Kurt Nimmo
November 16, 2011

Obama’s Department of Justice will tell Congress today it should have the ability to prosecute people who lie on the internet. It wants to do this by making it illegal to breach the terms of service of websites.

The DOJ’s deputy computer crime chief, Richard Downing, will argue that the Computer Fraud and Abuse Act (CFAA) — an amendment to the Counterfeit Access Device and Abuse Act generally used to prosecute hacking and other serious cyber-crime — must give prosecutors the ability to charge people “based upon a violation of terms of service or similar contractual agreement with an employer or provider,” according to Andrew Couts, writing for Digital Trends.

Downing said law enforcement needs the revision in order to prosecute individuals for identity theft, privacy invasion or the misuse of government databases, and other violations of the law.
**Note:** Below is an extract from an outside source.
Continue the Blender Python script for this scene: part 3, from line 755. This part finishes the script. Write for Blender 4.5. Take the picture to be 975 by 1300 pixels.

Orin S. Kerr, professor of George Washington University Law School, told Digital Trends that if implemented the law would criminalize people under the age of 18 who use the Google Search engine. Under its terms of service, minors are not allowed to use Google or its services.

“The same goes for someone who uses a fake name in their Facebook profile, or sheds a few pounds in their Match.com description — both of which are forbidden by those sites’ terms of service,” Couts notes.

If implemented, the government will not use the law to prosecute people who use fake names on Facebook, although it may use it selectively to prosecute “cyber-criminals.”

It is designed to attack alternative media. According to the government, the internet is a wasteland of lies, disinformation, and conspiracy theories.

In 2009, the government was so concerned about “conspiracy theories” it created a web page to debunk information challenging the official explanation of the September 11, 2001, attacks.

”The existence of both domestic and foreign conspiracy theories, we suggest, is no trivial matter, posing real risks to the government’s antiterrorism policies, whatever the latter may be,” Obama’s administrator of the White House Office of Information and Regulatory Affairs, Cass Sunstein, wrote in a paper entitled “Conspiracy Theories: Causes and Cures.” Sunstein proposed infiltrating “extremist groups” – the alternative media – that deviate from the official narrative on 9/11 and other government-spun fairy tales.

Modifying the CFAA appears to be an attempt silence government critics and journalists who “lie” about 9/11 and other official narratives.

The government may not actually prosecute people for challenging official disinformation and propaganda, but it will may use the law to intimidate journalists and editors.